Wednesday, February 28, 2007

Paycheck Collection

When my mother was my age, she interviewed for a teaching job at an all-girl’s high school. She sat across from a sister in a wide habit, who said, “I see you’re single, Margaret. Do you date?”

“…Yes…”

“Oh. Well, we can’t hire you, because then you’ll probably want to get married, and then you’ll have to quit to have a baby.”

So my mother gathered up her Kennedy-administration pocketbook and left to interview at a grade school, where she taught for nine years until she got married and quit to have a baby.

“You girls are lucky,” she would say to my sister and me. “I’m so jealous. You can be anything you want to be. All I had to choose between was being a mother and a teacher.” And we’d agree and hug her and tell her thank you, and then proceeded to honor her sacrifice by… becoming a mother and a teacher.

But my sister first became a CPA before taking on the world’s most important job—the lifelong process of undoing any influence I might have on her children--and on my way to teaching college, I moved a thousand miles away from home to alternately bodyguard Jimmy Buffett and type thousands of words about sewage pipelines before truly putting my Master’s degree to work by selling roses in bars. My offices have been the runway where the shuttle lands and the walking ring of Tampa Bay Downs and now, as a freelance writer, wherever I set down my unlaundered underwear.

It is a phenomenon with which Generation X is painfully familiar. According to the U.S. Labor Department, the typical 32-year-old has held nine jobs. Nine. That’s not including flipping burgers or driving golf carts during college—that’s full time, big-girl, sit-at-a-cubicle jobs we’re leaving and applying for again and again. And since the life of a freelance writer is by definition a patchwork quilt, I am Princess Day Job, Ruler of the Plastic Nametag. The fact that I can do so, in my own apartment, with my own checking account and own colony of bathroom mold, is perhaps the greatest legacy my mother has to offer. I cannot imagine the incredible sacrifices motherhood entails; I get resentful when my students need to borrow a stapler.

My life now is primarily occupied with ramming Seabiscuit and proper MLA citation down the throats of eighteen-year-old pilots who would rather be calculating weight balances or air-to-fuel mixtures or whatever it is they’re doing when they’re not meeting rough draft deadlines. And good for them, male and female—they are doing exactly what they want. May their children barf infrequently and their rose customers tip high.
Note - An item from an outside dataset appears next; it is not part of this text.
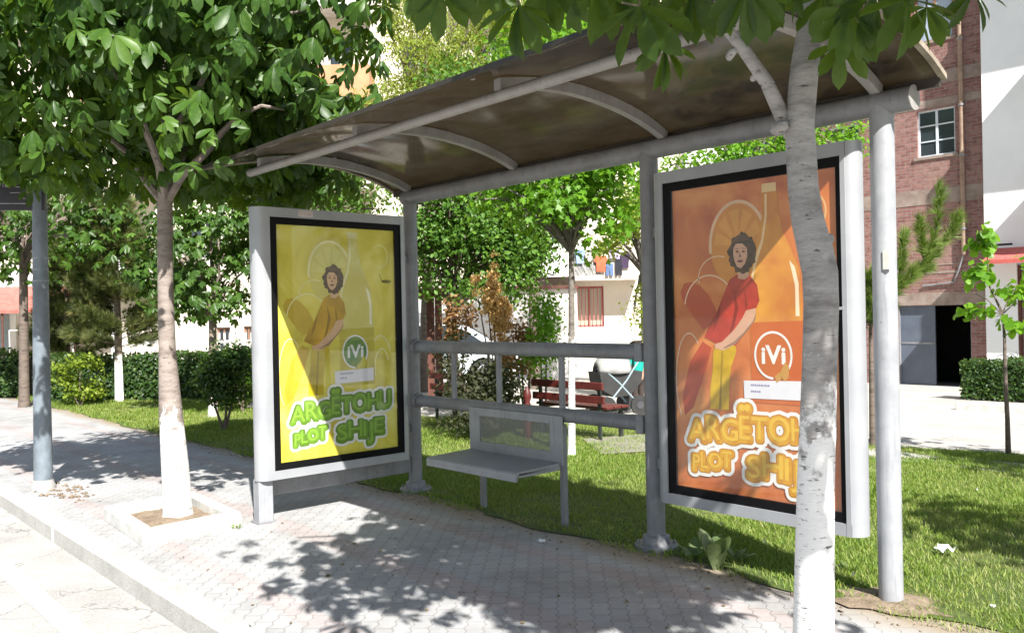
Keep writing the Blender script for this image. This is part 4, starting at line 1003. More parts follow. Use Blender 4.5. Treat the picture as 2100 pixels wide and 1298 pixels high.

Form W-4 at: mb@blondechampagne.com

4 comments:

Carrie said...

Wow, I suddenly feel below average, since at the ripe old age of 29 1/2, I am only on my 4th company--ever.

Anonymous said...

Anything can happen between now and 30, you slacker ;)

Josh The Pilot said...

Being the over-achiever that I am, I've held 17 jobs in my 25.5 years, not including two different one-day temp agency assignments, my college internship, and other jobs held during college. A small sampling includes:
Truck driver
Garbage man
Flower shop delivery driver
Factory worker (I made rubber widgets, literally!)
Daytona Int'l Speedway fan tram driver
Bobcat operator
The last, of course, is Air Traffic Controller. I think I'll keep this one, but I'm going to add another job soon (which I'll keep, too!), Flight Instructor!

Carrie said...

I sincerely hope I don't go through 5 jobs in the next 6 months! That would suck. A big part of the stability comes from the fact that I did an engineering co-op with a single company throughout my junior and senior years of college, and they hired me full time upon graduation. I'm now two jobs removed from that company. And I worked at the local theme park in high school. Woohoo.

On the other hand, I had 9 different addresses during my college years. That's a lot of packing.